Q: Why didn’t you run more TPC-H queries?
A: Vertica engineers focused on testing more scenarios rather than testing more queries. We will continue internal testing, but we wanted to publish guidance as soon as possible so that our customers can start making decisions about how to deploy these security fixes.
Q: Which Intel CPUs have the worst performance degradations?
A: We don’t know for certain yet, and Intel isn’t saying. Our best understanding is that pre-Skylake is badly impacted by IBRS, post-Skylake somewhat less so, and 8th generation core processors the least.
Q: Did you run the test with the microcode installed?
A: Yes
Q: What configuration does Vertica recommend?
A: Vertica has found that PTI=1, IBRS=0, IBPB=1 is the setting with the least performance impact while still addressing some of the security issues. You can read about the security benefits of each setting on Red Hat’s site here: https://access.redhat.com/articles/3311301
Q: Can you characterize the types of operations that are most impacted?
A: Due to the nature of this change, there is not a single class of operations that can be avoided or that reduce the performance impact of the patches. We see a performance impact, in particular for IBRS, even in fundamental operations such as a simple loop or conditional statement. These are essential building blocks that cannot be optimized away.

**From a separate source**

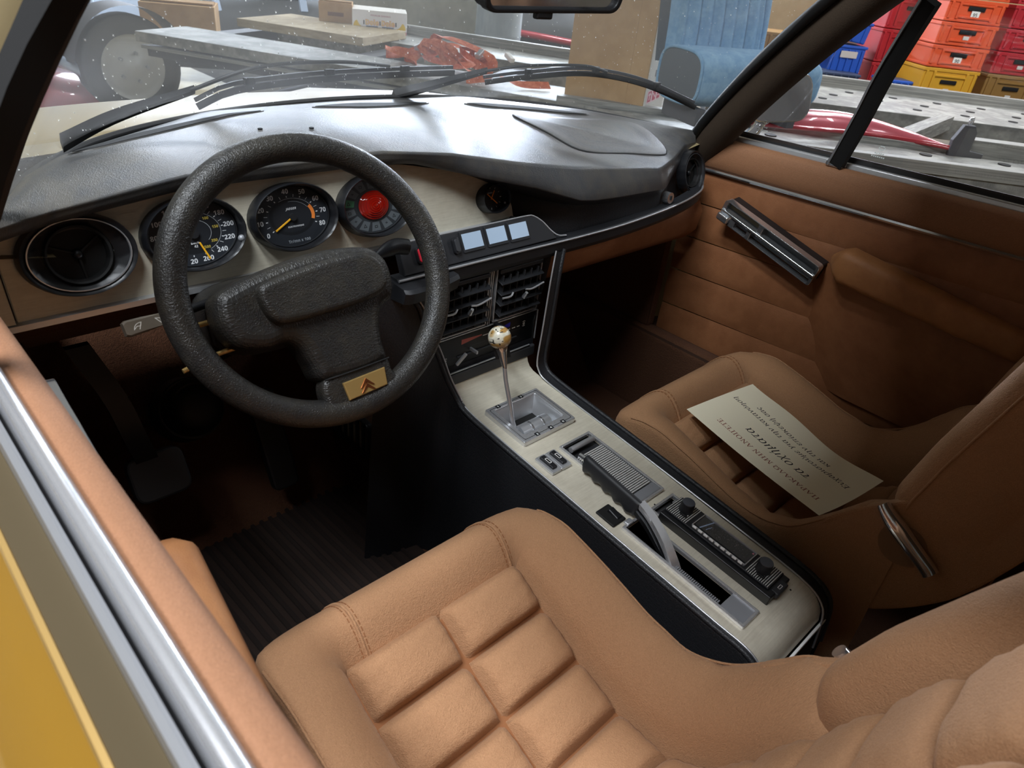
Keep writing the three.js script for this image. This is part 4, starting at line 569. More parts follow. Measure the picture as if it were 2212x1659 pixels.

Q: Do you plan to build Vertica using retpoline? (retpoline is a technique for compiling programs with built-in mitigations against Spectre; it’s a partial alternative to IBRS.)
A: Not in the immediate future. To implement this, every other program on your system will also need to be rebuilt.
Q: What does the performance look like on AMD?
A: Vertica engineers have not run any tests on AMD hardware yet.
Comments
Does Intel's latest direction to not patch ("We recommend that OEMs, cloud service providers, system manufacturers, software vendors and end users stop deployment of current versions, as they may introduce higher than expected reboots and other unpredictable system behavior.") apply to the LInux patches that Vertica support has tested? I would assume we should not apply any patches until everything shakes out?
https://newsroom.intel.com/news/root-cause-of-reboot-issue-identified-updated-guidance-for-customers-and-partners/
Hi Scott,
Yes, they're referring to the microcode needed to support IBRS and IBPB, which we tested. We've seen some otherwise unexplained instability on AWS systems which went away once Amazon changed how they were deploying this patch, due to the instability mentioned there. KPTI should be safe to deploy as it has no associated microcode change or instability.
Vertica will re-test once the new microcode is released.